§ **WHAT THE EXERCISE ASKS**
All of the data must be printed exactly; please include every line.
* Start DATA SEGMENT *
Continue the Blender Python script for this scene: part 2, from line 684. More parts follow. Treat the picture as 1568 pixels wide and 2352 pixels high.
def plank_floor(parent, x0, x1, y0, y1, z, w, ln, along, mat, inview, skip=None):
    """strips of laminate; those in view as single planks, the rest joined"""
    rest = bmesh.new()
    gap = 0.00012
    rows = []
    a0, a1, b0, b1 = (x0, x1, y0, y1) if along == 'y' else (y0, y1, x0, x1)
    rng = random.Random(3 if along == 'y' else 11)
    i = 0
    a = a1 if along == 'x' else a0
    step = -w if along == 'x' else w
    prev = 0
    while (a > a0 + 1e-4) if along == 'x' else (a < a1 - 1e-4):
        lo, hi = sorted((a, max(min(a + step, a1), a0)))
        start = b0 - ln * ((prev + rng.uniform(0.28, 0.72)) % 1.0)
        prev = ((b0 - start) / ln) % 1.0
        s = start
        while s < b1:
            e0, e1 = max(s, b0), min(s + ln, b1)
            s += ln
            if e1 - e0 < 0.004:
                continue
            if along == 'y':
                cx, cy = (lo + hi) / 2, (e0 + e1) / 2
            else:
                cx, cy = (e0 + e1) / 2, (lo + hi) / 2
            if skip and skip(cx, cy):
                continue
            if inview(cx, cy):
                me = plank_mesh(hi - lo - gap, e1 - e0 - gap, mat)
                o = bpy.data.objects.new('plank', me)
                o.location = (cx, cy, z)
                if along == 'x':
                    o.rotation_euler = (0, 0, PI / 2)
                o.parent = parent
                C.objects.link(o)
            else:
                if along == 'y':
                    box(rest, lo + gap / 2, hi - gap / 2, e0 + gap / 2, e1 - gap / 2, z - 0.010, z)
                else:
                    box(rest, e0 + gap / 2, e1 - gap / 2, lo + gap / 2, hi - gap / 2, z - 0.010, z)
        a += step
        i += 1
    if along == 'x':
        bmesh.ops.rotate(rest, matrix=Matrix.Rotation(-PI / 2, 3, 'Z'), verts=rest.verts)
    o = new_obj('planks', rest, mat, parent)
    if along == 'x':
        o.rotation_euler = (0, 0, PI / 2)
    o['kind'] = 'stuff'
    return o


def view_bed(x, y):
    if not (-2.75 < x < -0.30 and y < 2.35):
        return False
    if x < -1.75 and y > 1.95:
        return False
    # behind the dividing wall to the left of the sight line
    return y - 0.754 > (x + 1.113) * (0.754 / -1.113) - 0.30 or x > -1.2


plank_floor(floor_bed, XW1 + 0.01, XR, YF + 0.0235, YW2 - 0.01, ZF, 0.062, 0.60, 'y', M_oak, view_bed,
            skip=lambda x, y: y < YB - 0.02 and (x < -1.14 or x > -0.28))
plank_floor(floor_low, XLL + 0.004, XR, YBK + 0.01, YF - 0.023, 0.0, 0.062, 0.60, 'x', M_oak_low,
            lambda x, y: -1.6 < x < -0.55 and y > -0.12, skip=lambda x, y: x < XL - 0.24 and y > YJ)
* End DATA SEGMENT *
§ **CORRECT OUTPUT**
Continue the Blender Python script for this scene: part 2, from line 684. More parts follow. Treat the picture as 1568 pixels wide and 2352 pixels high.
def plank_floor(parent, x0, x1, y0, y1, z, w, ln, along, mat, inview, skip=None):
    """strips of laminate; those in view as single planks, the rest joined"""
    rest = bmesh.new()
    gap = 0.00012
    rows = []
    a0, a1, b0, b1 = (x0, x1, y0, y1) if along == 'y' else (y0, y1, x0, x1)
    rng = random.Random(3 if along == 'y' else 11)
    i = 0
    a = a1 if along == 'x' else a0
    step = -w if along == 'x' else w
    prev = 0
    while (a > a0 + 1e-4) if along == 'x' else (a < a1 - 1e-4):
        lo, hi = sorted((a, max(min(a + step, a1), a0)))
        start = b0 - ln * ((prev + rng.uniform(0.28, 0.72)) % 1.0)
        prev = ((b0 - start) / ln) % 1.0
        s = start
        while s < b1:
            e0, e1 = max(s, b0), min(s + ln, b1)
            s += ln
            if e1 - e0 < 0.004:
                continue
            if along == 'y':
                cx, cy = (lo + hi) / 2, (e0 + e1) / 2
            else:
                cx, cy = (e0 + e1) / 2, (lo + hi) / 2
            if skip and skip(cx, cy):
                continue
            if inview(cx, cy):
                me = plank_mesh(hi - lo - gap, e1 - e0 - gap, mat)
                o = bpy.data.objects.new('plank', me)
                o.location = (cx, cy, z)
                if along == 'x':
                    o.rotation_euler = (0, 0, PI / 2)
                o.parent = parent
                C.objects.link(o)
            else:
                if along == 'y':
                    box(rest, lo + gap / 2, hi - gap / 2, e0 + gap / 2, e1 - gap / 2, z - 0.010, z)
                else:
                    box(rest, e0 + gap / 2, e1 - gap / 2, lo + gap / 2, hi - gap / 2, z - 0.010, z)
        a += step
        i += 1
    if along == 'x':
        bmesh.ops.rotate(rest, matrix=Matrix.Rotation(-PI / 2, 3, 'Z'), verts=rest.verts)
    o = new_obj('planks', rest, mat, parent)
    if along == 'x':
        o.rotation_euler = (0, 0, PI / 2)
    o['kind'] = 'stuff'
    return o


def view_bed(x, y):
    if not (-2.75 < x < -0.30 and y < 2.35):
        return False
    if x < -1.75 and y > 1.95:
        return False
    # behind the dividing wall to the left of the sight line
    return y - 0.754 > (x + 1.113) * (0.754 / -1.113) - 0.30 or x > -1.2


plank_floor(floor_bed, XW1 + 0.01, XR, YF + 0.0235, YW2 - 0.01, ZF, 0.062, 0.60, 'y', M_oak, view_bed,
            skip=lambda x, y: y < YB - 0.02 and (x < -1.14 or x > -0.28))
plank_floor(floor_low, XLL + 0.004, XR, YBK + 0.01, YF - 0.023, 0.0, 0.062, 0.60, 'x', M_oak_low,
            lambda x, y: -1.6 < x < -0.55 and y > -0.12, skip=lambda x, y: x < XL - 0.24 and y > YJ)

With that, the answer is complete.